A supporter of Sen. Elizabeth Warren (D-Mass.) is turning the tables on Donald Trump's favorite insult for the senator.

The website Pocahontas.com now redirects it to Warren's campaign website — the handiworkwork of one of her supporters, according to the Washington Post.

Trump often refers to Warren as "Pocahontas," an allusion to controversy about her heritage that she faced during her 2012 Senate campaign. Warren claims she grew up being told she had Cherokee heritage but that hasn't been proven.

"Pocahontas is at is again! Goofy Elizabeth Warren, one of the least productive U.S. Senators, has a nasty mouth," Trump tweeted Friday morning.

Warren and Trump have been targeting each other with insults in recent weeks. Warren brought their feud to a new level Thursday, calling Trump a "thin-skinned, racist bully" during a speech at the American Constitution Society convention in Washington.

"Donald Trump is a loud, nasty, thin-skinned fraud who has never risked anything for anyone and who serves no one but himself," she said.
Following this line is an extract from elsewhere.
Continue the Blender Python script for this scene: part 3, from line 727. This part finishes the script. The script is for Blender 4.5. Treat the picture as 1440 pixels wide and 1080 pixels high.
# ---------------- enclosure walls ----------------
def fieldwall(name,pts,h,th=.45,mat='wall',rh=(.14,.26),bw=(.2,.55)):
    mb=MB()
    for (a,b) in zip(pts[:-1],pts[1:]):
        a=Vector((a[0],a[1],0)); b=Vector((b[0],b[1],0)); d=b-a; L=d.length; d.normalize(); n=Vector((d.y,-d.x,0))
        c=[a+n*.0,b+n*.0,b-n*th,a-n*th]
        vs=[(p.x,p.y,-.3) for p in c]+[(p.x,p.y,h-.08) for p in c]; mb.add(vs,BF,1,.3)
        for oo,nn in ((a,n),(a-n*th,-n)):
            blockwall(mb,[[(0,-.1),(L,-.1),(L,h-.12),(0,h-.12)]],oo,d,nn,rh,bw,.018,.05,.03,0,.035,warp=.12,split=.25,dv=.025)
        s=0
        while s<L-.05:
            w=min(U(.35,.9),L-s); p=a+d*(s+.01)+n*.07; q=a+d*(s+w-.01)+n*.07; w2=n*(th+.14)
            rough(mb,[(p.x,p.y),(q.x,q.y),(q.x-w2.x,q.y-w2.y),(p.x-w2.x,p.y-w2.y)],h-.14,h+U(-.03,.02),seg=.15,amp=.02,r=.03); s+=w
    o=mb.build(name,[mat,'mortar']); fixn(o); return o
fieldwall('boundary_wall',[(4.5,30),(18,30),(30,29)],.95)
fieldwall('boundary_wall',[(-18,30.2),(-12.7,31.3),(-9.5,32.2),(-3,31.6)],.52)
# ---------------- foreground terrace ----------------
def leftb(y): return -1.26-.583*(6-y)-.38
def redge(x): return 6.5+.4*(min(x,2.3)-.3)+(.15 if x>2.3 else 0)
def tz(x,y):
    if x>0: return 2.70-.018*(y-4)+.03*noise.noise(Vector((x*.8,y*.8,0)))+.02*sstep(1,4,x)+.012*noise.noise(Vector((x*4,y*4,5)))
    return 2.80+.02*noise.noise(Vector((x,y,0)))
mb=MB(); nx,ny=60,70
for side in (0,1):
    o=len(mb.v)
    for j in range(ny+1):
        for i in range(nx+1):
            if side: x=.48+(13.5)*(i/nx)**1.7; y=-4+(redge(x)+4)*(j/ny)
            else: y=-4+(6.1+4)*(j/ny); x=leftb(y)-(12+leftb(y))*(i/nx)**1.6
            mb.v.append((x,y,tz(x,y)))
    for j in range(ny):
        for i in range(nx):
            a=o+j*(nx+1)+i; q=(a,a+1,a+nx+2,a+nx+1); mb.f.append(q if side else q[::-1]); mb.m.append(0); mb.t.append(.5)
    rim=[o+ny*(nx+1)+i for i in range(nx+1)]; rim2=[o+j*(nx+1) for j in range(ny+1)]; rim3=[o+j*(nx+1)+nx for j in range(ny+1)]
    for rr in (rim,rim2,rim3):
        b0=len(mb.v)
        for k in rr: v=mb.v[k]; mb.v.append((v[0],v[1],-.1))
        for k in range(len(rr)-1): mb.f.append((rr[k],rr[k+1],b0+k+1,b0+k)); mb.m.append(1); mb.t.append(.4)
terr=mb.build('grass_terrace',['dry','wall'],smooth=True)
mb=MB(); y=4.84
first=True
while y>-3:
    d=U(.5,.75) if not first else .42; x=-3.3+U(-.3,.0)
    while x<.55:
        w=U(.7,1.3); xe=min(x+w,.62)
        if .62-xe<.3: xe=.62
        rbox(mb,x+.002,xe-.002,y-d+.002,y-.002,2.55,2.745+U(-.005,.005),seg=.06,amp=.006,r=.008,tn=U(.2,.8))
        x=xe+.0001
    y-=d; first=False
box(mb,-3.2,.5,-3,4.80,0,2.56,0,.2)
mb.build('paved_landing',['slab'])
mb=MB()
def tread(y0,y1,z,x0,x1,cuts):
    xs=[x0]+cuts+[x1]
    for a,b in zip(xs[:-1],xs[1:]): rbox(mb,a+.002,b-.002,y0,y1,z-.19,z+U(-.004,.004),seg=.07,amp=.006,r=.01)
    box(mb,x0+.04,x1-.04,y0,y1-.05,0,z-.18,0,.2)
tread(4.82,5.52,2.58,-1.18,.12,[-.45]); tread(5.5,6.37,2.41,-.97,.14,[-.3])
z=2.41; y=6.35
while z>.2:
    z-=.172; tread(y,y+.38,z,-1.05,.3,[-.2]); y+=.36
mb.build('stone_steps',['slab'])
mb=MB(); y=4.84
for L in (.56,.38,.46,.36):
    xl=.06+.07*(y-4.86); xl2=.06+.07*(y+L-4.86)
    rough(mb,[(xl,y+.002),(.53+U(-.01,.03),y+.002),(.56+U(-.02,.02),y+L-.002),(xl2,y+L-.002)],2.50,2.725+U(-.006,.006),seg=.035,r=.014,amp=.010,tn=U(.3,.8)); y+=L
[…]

Trump has repeatedly attacked Warren as "Pocahontas" as well as "Goofy Elizabeth Warren."

Democrats have made an increased effort in recent days to use the internet and social media to tweak Trump.

Presumptive Democratic presidential nominee Hillary Clinton tweeted at Trump "delete your account" after he insulted her Thursday. And Warren followed suit a day later, responding to a Trump diss with "No, seriously — Delete your account."